Energy Management System for Fuel Cell-Battery Vehicles Using Multi objective Online Optimization

Abstract

An Energy Management system for fuel cell/battery vehicles manages and controls the fuel consumption and affects the lifetime of the powertrain system. This paper proposes a new Energy Management System that is based on a multi-objective online optimization technique. The proposed Energy Management System objective is to minimize a cost function that is composed of four terms: actual fuel consumption, two terms representing the stresses on the lifetimes of the powertrain system components (the fuel cell and the battery), and a fourth term representing a penalty on the deviation from a desired SOC of the battery.
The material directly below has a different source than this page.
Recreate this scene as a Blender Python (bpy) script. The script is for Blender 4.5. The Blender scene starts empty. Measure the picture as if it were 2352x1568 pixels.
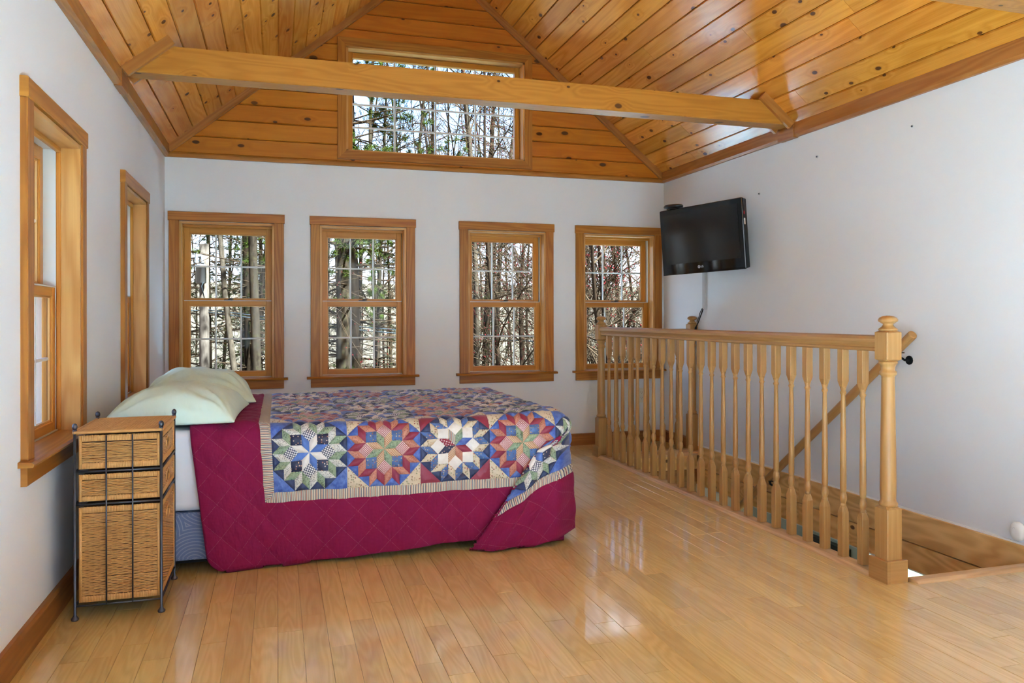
import bpy, math, random
import numpy as np
from mathutils import Vector, Matrix, Euler

scene = bpy.context.scene
col = scene.collection
R = math.radians

# ------------------------------------------------------------------ camera
F_PX, YAW, ROLL, HORIZON = 1785.9, 0.29294, -0.00134, 726.5
cam_data = bpy.data.cameras.new('camera')
cam = bpy.data.objects.new('camera', cam_data)
col.objects.link(cam)
cam.location = (0.0, 0.0, 1.0)
cam.rotation_euler = (Matrix.Rotation(-YAW, 3, 'Z') @ Matrix.Rotation(math.pi / 2, 3, 'X') @ Matrix.Rotation(ROLL, 3, 'Z')).to_euler()
cam_data.sensor_fit = 'HORIZONTAL'
cam_data.sensor_width = 36.0
cam_data.lens = 36.0 * F_PX / 2352.0
cam_data.shift_y = -(784.0 - HORIZON) / 2352.0
cam_data.clip_start, cam_data.clip_end = 0.05, 400.0
scene.camera = cam

# ------------------------------------------------------------------ exposure and light
scene.view_settings.view_transform = 'Standard'
scene.view_settings.look = 'None'
scene.view_settings.gamma = 1.0
scene.view_settings.use_curve_mapping = False
scene.view_settings.exposure = 1.42
SKY = 1.9
scene.cycles.use_denoising = True
scene.cycles.use_adaptive_sampling = True
scene.cycles.adaptive_threshold = 0.18
scene.cycles.adaptive_min_samples = 20
scene.cycles.max_bounces = 7
scene.cycles.diffuse_bounces = 5
scene.cycles.glossy_bounces = 3
scene.cycles.transparent_max_bounces = 10
scene.cycles.caustics_reflective = False
scene.cycles.caustics_refractive = False
scene.cycles.sample_clamp_indirect = 40.0

world = bpy.data.worlds.new('sky')
scene.world = world
world.use_nodes = True
wn = world.node_tree
for n in list(wn.nodes):
    wn.nodes.remove(n)
def wnode(t, **kw):
    n = wn.nodes.new(t)
    for k, v in kw.items():
        setattr(n, k, v)
    return n
w_out = wnode('ShaderNodeOutputWorld')
w_bg = wnode('ShaderNodeBackground')
w_tc = wnode('ShaderNodeTexCoord')
w_sep = wnode('ShaderNodeSeparateXYZ')
w_ramp = wnode('ShaderNodeValToRGB')
w_map = wnode('ShaderNodeMapping')
w_map.inputs['Scale'].default_value = (1.0, 1.0, 3.0)
w_noise = wnode('ShaderNodeTexNoise')
w_noise.inputs['Scale'].default_value = 3.2
w_noise.inputs['Detail'].default_value = 6.0
w_cl = wnode('ShaderNodeValToRGB')
w_cl.color_ramp.elements[0].position = 0.50
w_cl.color_ramp.elements[1].position = 0.72
w_mix = wnode('ShaderNodeMix', data_type='RGBA')
e = w_ramp.color_ramp.elements
e[0].position, e[0].color = 0.0, (0.84, 0.90, 1.0, 1)
e[1].position, e[1].color = 1.0, (0.16, 0.32, 0.74, 1)
m = e.new(0.10); m.color = (0.58, 0.74, 0.98, 1)
m = e.new(0.28); m.color = (0.22, 0.42, 0.84, 1)
wn.links.new(w_tc.outputs['Generated'], w_sep.inputs[0])
wn.links.new(w_sep.outputs['Z'], w_ramp.inputs[0])
wn.links.new(w_tc.outputs['Generated'], w_map.inputs[0])
wn.links.new(w_map.outputs[0], w_noise.inputs['Vector'])
wn.links.new(w_noise.outputs['Fac'], w_cl.inputs[0])
wn.links.new(w_cl.outputs[0], w_mix.inputs[0])
wn.links.new(w_ramp.outputs[0], w_mix.inputs[6])
w_mix.inputs[7].default_value = (0.88, 0.95, 1.04, 1)
wn.links.new(w_mix.outputs[2], w_bg.inputs[0])
w_bg.inputs[1].default_value = SKY
wn.links.new(w_bg.outputs[0], w_out.inputs[0])

sun_data = bpy.data.lights.new('sun', 'SUN')
sun_data.energy = 66.0
sun_data.angle = R(1.5)
sun_data.color = (0.655, 0.975, 1.21)
sun = bpy.data.objects.new('sun', sun_data)
col.objects.link(sun)
sun.rotation_euler = Vector((-0.30, 0.52, -0.80)).to_track_quat('-Z', 'Y').to_euler()

# ------------------------------------------------------------------ room dimensions (metres)
XL, XR, YB, YF = -0.72, 2.98, 5.642, -2.3
H = 2.07                     # underside of the eave trim
ZW, SL = 2.13, 0.8265        # ceiling height at the walls, slope of the roof
XM = (XL + XR) / 2
WALL_T = 0.18
def zc(x):
    return ZW + SL * min(x - XL, XR - x)
WIN_Z0, WIN_Z1, WIN_HALF = 0.578, 1.642, 0.3045          # rough opening of every double-hung window
BACK_WIN = [-0.3255, 0.592, 1.662, 2.585]
LEFT_WIN = [2.96, 4.478]
LEFT_WIN_UNSEEN = [-1.6, -0.1, 1.35]  # unseen windows, added along this wall for more daylight
ADDED_GLASS_DOOR = (-0.45, 2.71, 0.03, 2.02)                    # unseen glazed opening added behind the camera to let sun in
CL = (0.47, 1.80, 2.18, 2.925)                             # clerestory opening x0 x1 z0 z1

ADDED_SKYLIGHT = (-2.0, -0.75, 0.50, 1.80)                        # roof windows added unseen to brighten the room: y range, range up the slope
def portal(name, loc, rot, sx, sy):
    d = bpy.data.lights.new(name, 'AREA')
    d.shape = 'RECTANGLE'
    d.size, d.size_y = sx, sy
    d.cycles.is_portal = True
    o = bpy.data.objects.new(name, d)
    col.objects.link(o)
    o.location = loc
    o.rotation_euler = rot
WZC, WZH = (WIN_Z0 + WIN_Z1) / 2, WIN_Z1 - WIN_Z0
for x in BACK_WIN:
    portal('window_portal', (x, YB + WALL_T + 0.02, WZC), (R(-90), 0, 0), 0.62, WZH)
for y in LEFT_WIN + LEFT_WIN_UNSEEN:
    portal('window_portal', (XL - WALL_T - 0.02, y, WZC), (R(90), 0, R(-90)), 0.62, WZH)
portal('window_portal', (XM, YF - WALL_T - 0.02, 1.02), (R(90), 0, 0), ADDED_GLASS_DOOR[1] - ADDED_GLASS_DOOR[0], 1.99)
portal('window_portal', ((CL[0] + CL[1]) / 2, YB + WALL_T + 0.02, (CL[2] + CL[3]) / 2), (R(-90), 0, 0), CL[1] - CL[0], CL[3] - CL[2])
portal('window_portal', ((CL[0] + CL[1]) / 2, YF - WALL_T - 0.02, (CL[2] + CL[3]) / 2), (R(90), 0, 0), CL[1] - CL[0], CL[3] - CL[2])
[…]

This minimization is performed with no need for prior knowledge of the driving cycle. The proposed Energy Management System couples fuel consumption minimization with a frequency-decoupling-based technique to split the power demand among available power sources to relieve the stresses on those sources. The proposed Energy Management System shows flexibility to address multiple objectives and can simply be deployed as a real-time strategy. An analytical derivation is given, and simulation results show the effectiveness of the proposed approach. A comparison is performed between the proposed Energy Management System and a Dynamic-Programming-based Energy Management System. The comparison shows that the proposed Energy Management System achieves a near-optimal solution without the need for prior knowledge of the driving cycle.